Senator DEVITT - I am talking about the effect of the ordinance on the ordinary citizen. It does not necessarily need to be spelt out. As I said, the preservation of the public interest is of primary importance in any consideration of a matter of this kind. While, as Senator Durack indicated by way of interjection, it is not specified in the ordinance that a person must take these steps, this in fact is what happens in practice. One naturally, as a first step, consults his solicitor about some matter worrying him.


Senator Durack - It is not what happens in practice in any place.


Senator DEVITT - Senator Durack would know that, for instance, a person does not have access to a Queen's Counsel. One goes to some lesser legal luminary in the community who then goes to the Q.C. Senator Durack knows very well that there is a relativity of charges which is observed as between the practising barrister and the Q.C. which adds very substantially to the cost to the community of legal advice. I am not suggesting for a moment that there is any attack upon the professional standing or ability of people practising law. What I am saying is that when the movement generally these days is against this sort of practice, we are endeavouring to import into the Australian Capital Territory a practice which has fallen into disuse in other areas of the Australian community. I wonder whether it would be correct to introduce into the Australian Capital Territory something which has fallen into disfavour in other parts of the Commonwealth. There is a restriction in the availability or accessibility of lawyers where these different levels are established and there are increased costs to the community, for the reasons that I have spelt out. The cost to the ordinary citizen is substantially higher, particularly where there is a defended action and it is necessary to seek the higher level of legal advice.

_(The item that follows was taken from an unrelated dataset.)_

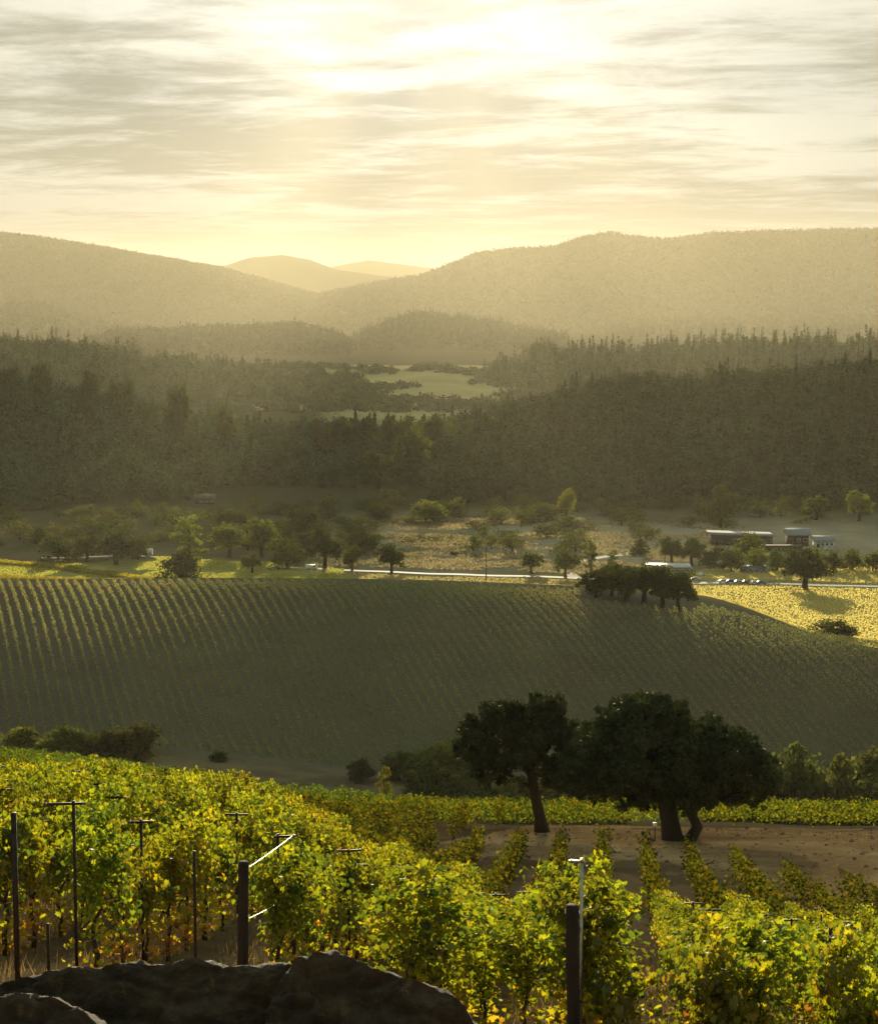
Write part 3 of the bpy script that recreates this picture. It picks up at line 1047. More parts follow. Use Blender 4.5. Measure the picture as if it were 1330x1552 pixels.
vt(1150, 866, 832, 34, 'round', 'light', 'light round bush above the small blue shed', 1, 'bush', 'bush')
vt(1182, 866, 834, 30, 'round', 'mid', 'round bush right of the small blue shed', 1, 'bush', 'bush')
vt(1224, 893, 833, 72, 'broad', 'oak', 'large dark spreading tree casting a shadow on the yellow field', 2, n=4500, leaf=.05)
for i, p in enumerate((1206, 1244, 1270, 1298, 1328, 1360, 1392)):
    vt(p, 866, 836 - (i % 2) * 3, 30, 'round', 'light' if i % 2 else 'mid', 'round orchard tree in the row behind the yellow field', i % 2, 'orchard_tree', 'tree', group='orchard trees behind the yellow field')
vt(858, 790, 741, 32, 'broad', 'yellow', 'bright yellow tree at the foot of the wooded hill', 0)
vt(828, 790, 762, 56, 'round', 'olive', 'wide olive bush left of the bright yellow tree', 1, 'bush', 'bush')
vt(645, 790, 760, 52, 'round', 'light', 'pale bush at the upper edge of the brown field', 0, 'bush', 'bush')
vt(575, 788, 762, 44, 'round', 'olive', 'olive bush left of the pale bush at the brown field', 1, 'bush', 'bush')
vt(122, 790, 764, 44, 'round', 'olive', 'olive bush in the dark scrub above the left meadow', 0, 'bush', 'bush')
vt(1305, 790, 746, 40, 'broad', 'light', 'pale tree at the right picture edge below the wood', 1)
vt(1240, 788, 752, 34, 'broad', 'mid', 'mid green tree above the white shed at the wood edge', 0)
vt(1094, 800, 738, 40, 'broad', 'olive', 'olive tree at the wood edge behind the long barn', 2)
vt(635, 828, 808, 110, 'hedge', 'dark', 'long dark hedge across the brown field, the upper one', 0, 'hedge', 'hedge', n=1400, leaf=.035)
vt(590, 842, 828, 90, 'hedge', 'dark', 'short dark hedge across the brown field, the lower one', 1, 'hedge', 'hedge', n=1400, leaf=.035)
vt(775, 826, 810, 70, 'hedge', 'olive', 'thin olive hedge right of the long dark hedge', 0, 'hedge', 'hedge', n=1400, leaf=.035)
vt(548, 836, 806, 50, 'round', 'dark', 'dark bush at the left end of the hedges', 0, 'bush', 'bush')
vt(688, 842, 836, 14, 'round', 'dark', 'tiny dark bush alone in the brown field', 0, 'small_bush', 'bush')
vt(1275, 974, 940, 60, 'round', 'dark', 'dark green bush growing alone at the low edge of the yellow field', 1, 'bush', 'bush', n=4500, leaf=.05)
vt(1068, 922, 890, 22, 'broad', 'yellow', 'wispy sapling in the yellow field beside the clump of oaks', 1, 'sapling', 'tree', n=240, leaf=.04)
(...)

I have mentiond that the need for these services has grown over the years. I suppose the legal practice in the Australian Capital Territory has grown in much the same way as it has developed over the years in other parts of the Australian community. I do not deny for a moment that, at this stage, it is proper for the Government to provide laws regarding the operations of the legal profession which regularise that profession and which provide the best service possible to the Australian community. Within the last decade barristers used to visit the Australian Capital Territory from parts away - from Sydney and Melbourne. The growth in the population of the Australian Capital Territory, bringing with it a natural and consequent requirement for a greater amount of legal advice and services, has brought about a development of the legal system in the Australian Capital Territory to the point that it now has reached. There is nothing wrong with the establishment of the barrister-solicitor relationship. It already operates in certain parts of the Commonwealth. It operates in my own State of Tasmania and I have not heard of one instance where dissatisfaction has been expressed in that State. One wonders what would happen if this entire ordinance were to be wiped out. I would say that would be a very retrograde step indeed.

I do not want to weary the Senate with a long speech on this subject. However, I come back to the point that on numerous previous occasions the Senate has refused to accept the proposition that there should be a break-up in the various areas of the legal profession. If we are to be consistent in this regard and if we are to follow the original proposition that the entire ordinance be disallowed, I suggest that there would be no law or at least a very much weakened law in relation to the operations of the legal profession. There are some interesting new provisions contained in this ordinance and I believe it is a sincere attempt to bring the legal system in the Australian Capital Territory up to date. I think it is most unfortunate that this matter has come before the Senate for the third time. I hope we will hear a very real explanation given by the Attorney-General as to why the Government proposes to persist with its idea when the Senate in its wisdom, having made a recent judgment on the whole question, has decided in the past not to accept this proposition.


The PRESIDENT - Order! Is the amendment seconded?


Senator O'byrne - I formally second the amendment.


The PRESIDENT - Will Senator Devitt sign his amendment?